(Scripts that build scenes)
## BEGIN

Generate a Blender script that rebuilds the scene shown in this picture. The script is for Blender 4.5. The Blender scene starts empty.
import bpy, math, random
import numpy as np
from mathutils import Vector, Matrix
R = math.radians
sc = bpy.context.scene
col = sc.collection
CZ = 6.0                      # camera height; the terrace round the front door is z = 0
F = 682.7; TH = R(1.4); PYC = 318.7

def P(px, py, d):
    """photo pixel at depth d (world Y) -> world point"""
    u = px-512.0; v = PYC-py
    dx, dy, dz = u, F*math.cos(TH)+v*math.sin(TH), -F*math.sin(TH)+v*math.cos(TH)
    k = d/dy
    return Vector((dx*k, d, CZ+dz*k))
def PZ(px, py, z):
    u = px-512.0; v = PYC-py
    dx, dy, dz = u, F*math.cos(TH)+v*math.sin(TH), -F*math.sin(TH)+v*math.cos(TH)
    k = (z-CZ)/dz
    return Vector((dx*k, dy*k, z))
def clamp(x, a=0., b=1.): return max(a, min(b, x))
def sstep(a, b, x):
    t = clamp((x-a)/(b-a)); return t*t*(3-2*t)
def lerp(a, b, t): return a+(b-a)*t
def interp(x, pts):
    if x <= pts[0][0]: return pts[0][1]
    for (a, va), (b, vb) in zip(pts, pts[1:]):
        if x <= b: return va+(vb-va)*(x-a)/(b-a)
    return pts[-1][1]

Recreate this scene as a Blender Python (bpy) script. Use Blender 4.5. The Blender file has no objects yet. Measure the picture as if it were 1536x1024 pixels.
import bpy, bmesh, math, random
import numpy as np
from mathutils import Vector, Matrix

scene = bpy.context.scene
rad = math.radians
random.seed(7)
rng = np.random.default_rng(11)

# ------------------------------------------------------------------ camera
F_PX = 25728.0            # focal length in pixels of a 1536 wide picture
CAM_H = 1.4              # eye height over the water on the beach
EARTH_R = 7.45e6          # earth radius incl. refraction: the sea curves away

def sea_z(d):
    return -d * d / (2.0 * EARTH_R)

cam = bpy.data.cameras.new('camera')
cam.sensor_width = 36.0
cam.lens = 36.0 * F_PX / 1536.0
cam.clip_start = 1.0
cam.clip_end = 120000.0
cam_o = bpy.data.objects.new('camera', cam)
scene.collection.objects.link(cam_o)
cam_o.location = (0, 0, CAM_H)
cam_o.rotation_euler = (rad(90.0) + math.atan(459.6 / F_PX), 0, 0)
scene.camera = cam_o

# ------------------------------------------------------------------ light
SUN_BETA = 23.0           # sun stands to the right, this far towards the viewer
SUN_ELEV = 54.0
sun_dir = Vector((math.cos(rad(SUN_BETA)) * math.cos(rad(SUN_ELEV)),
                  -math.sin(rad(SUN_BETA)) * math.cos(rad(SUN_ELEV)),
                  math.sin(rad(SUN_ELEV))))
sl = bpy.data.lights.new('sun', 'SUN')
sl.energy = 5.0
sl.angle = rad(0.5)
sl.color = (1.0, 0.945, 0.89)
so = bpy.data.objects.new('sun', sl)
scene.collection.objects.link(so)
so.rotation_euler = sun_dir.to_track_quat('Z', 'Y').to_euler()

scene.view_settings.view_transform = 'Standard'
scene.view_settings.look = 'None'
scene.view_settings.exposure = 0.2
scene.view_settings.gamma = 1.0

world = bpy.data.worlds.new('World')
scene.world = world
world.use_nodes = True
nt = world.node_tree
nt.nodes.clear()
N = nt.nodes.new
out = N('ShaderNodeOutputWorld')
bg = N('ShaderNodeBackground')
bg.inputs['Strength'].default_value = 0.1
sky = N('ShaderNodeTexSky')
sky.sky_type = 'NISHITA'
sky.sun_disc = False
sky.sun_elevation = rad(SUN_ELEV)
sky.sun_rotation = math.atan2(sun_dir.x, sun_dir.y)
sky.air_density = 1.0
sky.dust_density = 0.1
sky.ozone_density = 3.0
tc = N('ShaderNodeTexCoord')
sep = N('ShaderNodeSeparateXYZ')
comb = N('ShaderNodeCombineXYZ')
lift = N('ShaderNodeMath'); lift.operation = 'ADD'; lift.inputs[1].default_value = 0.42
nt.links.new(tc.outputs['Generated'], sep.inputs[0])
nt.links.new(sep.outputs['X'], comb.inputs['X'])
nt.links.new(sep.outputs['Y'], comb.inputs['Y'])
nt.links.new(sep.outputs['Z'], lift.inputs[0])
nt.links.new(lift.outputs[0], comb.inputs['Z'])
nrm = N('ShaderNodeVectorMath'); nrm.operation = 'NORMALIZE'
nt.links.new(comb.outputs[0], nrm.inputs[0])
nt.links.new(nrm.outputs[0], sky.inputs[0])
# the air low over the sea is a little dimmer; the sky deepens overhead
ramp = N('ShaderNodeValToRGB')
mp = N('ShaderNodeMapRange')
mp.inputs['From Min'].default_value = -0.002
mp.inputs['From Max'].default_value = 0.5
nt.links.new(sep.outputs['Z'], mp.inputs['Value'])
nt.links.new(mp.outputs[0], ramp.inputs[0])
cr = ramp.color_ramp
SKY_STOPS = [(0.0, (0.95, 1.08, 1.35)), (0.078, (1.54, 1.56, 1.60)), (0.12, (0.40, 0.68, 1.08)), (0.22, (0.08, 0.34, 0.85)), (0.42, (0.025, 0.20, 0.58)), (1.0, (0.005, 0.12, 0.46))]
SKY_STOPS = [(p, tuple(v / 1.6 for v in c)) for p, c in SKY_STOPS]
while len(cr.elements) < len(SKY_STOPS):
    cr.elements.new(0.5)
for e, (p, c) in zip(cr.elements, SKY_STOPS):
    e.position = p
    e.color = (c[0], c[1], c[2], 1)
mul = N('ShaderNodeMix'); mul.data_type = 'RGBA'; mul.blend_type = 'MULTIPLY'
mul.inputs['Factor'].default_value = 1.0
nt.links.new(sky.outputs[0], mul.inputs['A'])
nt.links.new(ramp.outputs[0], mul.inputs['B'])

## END

**Goal**
Quote exactly the lines running from the start of the listing above through the line where "F = 682.7; TH = R(1.4); PYC = 318.7" is found, and output no other lines.

**Answer**
Generate a Blender script that rebuilds the scene shown in this picture. The script is for Blender 4.5. The Blender scene starts empty.
import bpy, math, random
import numpy as np
from mathutils import Vector, Matrix
R = math.radians
sc = bpy.context.scene
col = sc.collection
CZ = 6.0                      # camera height; the terrace round the front door is z = 0
F = 682.7; TH = R(1.4); PYC = 318.7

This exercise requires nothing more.